Marmara Bölgesi’nde bulunan Gemlik Körfezi’nde yaşanan depremlerin ardından Dr. Ramazan Demirtaş’tan kritik deprem uyarısı geldi. 960 yıldır suskun olan İznik-Mekece fayına dikkat çeken Demirtaş, bu fay hattının 7.0 büyüklüğünde deprem potansiyeli taşıdığını belirterek Sakarya'nın da aralarında bulunduğu bölge için uyarıda bulundu..


Balıkesir’de yaşanan peş peşe depremler sonrası büyük Marmara depremi ile ilgili kritik uyarı yapıldı. Gemlik Körfezi’nde meydana gelen 3.4 büyüklüğündeki depremin ardından deprem jeolojisi uzmanı Dr. Ramazan Demirtaş, Kuzey Anadolu Fay Hattı’nın İznik-Mekece segmentine işaret ederek, bu hattın çok ciddi bir tehlike barındırdığını söyledi.Özellikle Bursa, Yalova, Sakarya ve çevresindeki kentler için ciddi bir tehdit oluşturduğu bildirildi.

960 YILDIR SESSİZ FAY! BÜYÜK TEHLİKE KAPIDA
Dr. Ramazan Demirtaş’ın açıklamalarına göre, Kuzey Anadolu Fay Hattı’nın İznik-Mekece segmenti son olarak 1065 yılında büyük bir deprem üretmişti. Aradan geçen 960 yıl boyunca sessiz kalan bu fay parçası, ciddi ölçüde enerji biriktirmiş durumda.

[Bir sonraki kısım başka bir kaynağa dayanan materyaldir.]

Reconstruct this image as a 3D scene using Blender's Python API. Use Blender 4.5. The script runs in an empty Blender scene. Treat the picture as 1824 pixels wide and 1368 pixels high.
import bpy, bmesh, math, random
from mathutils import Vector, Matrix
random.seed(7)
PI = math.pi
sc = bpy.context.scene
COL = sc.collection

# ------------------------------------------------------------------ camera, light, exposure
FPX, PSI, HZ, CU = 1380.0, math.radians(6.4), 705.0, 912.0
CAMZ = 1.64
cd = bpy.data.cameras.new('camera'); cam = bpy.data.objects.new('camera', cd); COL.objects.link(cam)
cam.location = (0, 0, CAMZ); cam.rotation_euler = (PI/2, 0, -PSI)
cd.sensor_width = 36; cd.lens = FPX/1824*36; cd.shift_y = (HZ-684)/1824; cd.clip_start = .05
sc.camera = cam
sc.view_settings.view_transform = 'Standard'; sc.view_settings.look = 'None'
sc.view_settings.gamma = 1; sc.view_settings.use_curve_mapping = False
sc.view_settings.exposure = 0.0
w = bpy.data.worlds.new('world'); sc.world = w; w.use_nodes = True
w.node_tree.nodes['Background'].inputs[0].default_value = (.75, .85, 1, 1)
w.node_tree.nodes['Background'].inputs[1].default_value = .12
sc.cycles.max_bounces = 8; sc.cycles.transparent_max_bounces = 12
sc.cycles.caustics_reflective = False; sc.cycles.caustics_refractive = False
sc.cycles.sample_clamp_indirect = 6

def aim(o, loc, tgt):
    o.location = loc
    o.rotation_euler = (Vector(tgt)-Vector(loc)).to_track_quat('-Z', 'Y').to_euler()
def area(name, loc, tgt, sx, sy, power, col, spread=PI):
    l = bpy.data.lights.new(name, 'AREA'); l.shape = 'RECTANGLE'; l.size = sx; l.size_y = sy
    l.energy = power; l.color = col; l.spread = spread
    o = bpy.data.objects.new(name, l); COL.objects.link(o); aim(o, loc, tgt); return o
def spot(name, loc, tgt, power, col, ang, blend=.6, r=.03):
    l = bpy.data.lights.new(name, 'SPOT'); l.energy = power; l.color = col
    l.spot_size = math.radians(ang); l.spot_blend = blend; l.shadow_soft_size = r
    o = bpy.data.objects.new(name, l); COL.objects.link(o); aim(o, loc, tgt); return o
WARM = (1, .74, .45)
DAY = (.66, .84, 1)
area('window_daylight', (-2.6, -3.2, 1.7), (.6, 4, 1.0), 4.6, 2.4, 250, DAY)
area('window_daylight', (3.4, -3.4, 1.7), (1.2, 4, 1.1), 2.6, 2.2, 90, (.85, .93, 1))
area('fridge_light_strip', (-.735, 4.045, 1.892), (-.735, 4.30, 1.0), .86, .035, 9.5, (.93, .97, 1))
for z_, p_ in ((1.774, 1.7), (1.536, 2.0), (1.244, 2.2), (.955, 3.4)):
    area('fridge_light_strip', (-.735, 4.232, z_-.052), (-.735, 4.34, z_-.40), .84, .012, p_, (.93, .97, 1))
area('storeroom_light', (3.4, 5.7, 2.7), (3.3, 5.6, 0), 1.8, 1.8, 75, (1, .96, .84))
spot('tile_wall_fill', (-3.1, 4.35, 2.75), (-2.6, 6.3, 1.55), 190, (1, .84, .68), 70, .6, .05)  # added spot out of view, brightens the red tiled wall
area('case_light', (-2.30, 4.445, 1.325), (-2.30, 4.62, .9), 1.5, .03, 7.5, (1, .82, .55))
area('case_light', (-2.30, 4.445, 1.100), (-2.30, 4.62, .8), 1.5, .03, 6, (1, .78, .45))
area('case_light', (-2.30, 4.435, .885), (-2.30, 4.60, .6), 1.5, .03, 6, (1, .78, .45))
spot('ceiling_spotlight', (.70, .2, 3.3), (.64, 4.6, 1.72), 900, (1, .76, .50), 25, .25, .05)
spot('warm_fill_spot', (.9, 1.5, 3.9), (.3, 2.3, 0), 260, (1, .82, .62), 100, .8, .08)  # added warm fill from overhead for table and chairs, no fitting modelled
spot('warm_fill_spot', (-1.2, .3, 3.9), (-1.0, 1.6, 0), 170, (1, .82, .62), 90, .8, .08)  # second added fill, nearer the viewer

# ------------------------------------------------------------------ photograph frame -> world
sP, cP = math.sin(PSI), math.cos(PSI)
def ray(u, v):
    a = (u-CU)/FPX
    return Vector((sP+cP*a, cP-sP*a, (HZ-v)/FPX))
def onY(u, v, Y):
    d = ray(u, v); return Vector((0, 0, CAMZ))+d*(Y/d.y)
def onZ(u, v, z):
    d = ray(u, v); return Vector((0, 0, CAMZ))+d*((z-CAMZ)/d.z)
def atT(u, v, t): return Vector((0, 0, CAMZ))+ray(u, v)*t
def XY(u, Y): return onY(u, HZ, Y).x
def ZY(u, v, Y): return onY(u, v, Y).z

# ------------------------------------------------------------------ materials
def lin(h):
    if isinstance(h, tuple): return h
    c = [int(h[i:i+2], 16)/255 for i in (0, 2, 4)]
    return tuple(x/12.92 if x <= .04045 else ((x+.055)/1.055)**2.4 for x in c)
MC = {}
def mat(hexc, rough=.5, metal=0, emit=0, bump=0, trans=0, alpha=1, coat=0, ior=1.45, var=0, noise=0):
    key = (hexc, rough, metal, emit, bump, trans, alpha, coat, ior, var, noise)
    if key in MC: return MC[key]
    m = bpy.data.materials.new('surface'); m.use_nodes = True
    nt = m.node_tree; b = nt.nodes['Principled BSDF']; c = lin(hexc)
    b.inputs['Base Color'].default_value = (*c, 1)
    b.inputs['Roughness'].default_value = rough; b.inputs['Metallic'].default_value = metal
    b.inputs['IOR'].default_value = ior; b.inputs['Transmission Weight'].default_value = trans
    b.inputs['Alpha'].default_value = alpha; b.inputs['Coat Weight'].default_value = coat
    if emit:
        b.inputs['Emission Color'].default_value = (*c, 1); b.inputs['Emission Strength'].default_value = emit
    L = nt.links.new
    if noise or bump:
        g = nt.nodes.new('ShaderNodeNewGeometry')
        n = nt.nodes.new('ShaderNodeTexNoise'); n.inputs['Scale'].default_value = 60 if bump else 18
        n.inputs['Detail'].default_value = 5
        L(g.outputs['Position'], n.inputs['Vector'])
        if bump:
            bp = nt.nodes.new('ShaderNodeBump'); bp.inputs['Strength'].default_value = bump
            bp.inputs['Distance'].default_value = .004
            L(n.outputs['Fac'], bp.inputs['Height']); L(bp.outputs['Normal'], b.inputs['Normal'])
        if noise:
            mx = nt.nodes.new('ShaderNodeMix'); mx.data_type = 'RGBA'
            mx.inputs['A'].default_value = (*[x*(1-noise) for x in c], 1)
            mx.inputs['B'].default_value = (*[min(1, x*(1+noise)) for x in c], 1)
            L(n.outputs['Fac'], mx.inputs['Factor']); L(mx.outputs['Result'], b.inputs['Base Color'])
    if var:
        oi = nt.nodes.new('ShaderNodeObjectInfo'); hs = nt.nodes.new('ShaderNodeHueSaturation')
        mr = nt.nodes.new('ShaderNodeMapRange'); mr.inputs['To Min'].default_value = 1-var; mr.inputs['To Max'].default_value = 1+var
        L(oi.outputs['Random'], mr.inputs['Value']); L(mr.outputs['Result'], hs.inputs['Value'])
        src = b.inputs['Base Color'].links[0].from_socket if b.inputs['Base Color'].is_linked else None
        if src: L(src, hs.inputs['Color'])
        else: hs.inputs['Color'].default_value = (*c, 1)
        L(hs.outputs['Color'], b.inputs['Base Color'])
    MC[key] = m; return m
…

Uzman uyarısında, bu segmentin Marmara’daki diğer faylardan daha yüksek risk taşıdığını ve 7.0 büyüklüğüne ulaşabilecek bir deprem üretme ihtimali bulunduğunu vurguladı.
MARMARA’DA YAŞANAN KÜÇÜK DEPREMLER BÜYÜK DEPREMİN HABERCİSİ Mİ?
Son dönemde Gemlik Körfezi ve çevresinde sıkça yaşanan küçük depremler dikkat çekiyor. Aralık ayında Mudanya açıklarında meydana gelen 5.1 büyüklüğündeki sarsıntıdan bu yana bölgede artçı niteliğinde birçok deprem kaydedildi.
Dr. Demirtaş, bu kümelenmelerin İznik-Mekece segmentini tetikleyebileceğini ve bunun da olası büyük bir depremin hazırlık süreci olabileceğini ifade etti. Olası 7.0 büyüklüğünde bir depremde, 100 kilometrelik bir yarıçap içinde kalan tüm yerleşim yerlerinde ağır yıkımlar yaşanabileceği belirtiliyor. Bu senaryonun özellikle Bursa, Yalova, Sakarya ve çevresindeki kentler için ciddi bir tehdit oluşturduğu bildirildi.
Dr. Demirtaş, deprem risk azaltma planlarının vakit kaybedilmeden devreye alınması gerektiğini ve bölgedeki yerel yönetimlerin bu konuda hızlı adımlar atmasının hayati önem taşıdığını söyledi.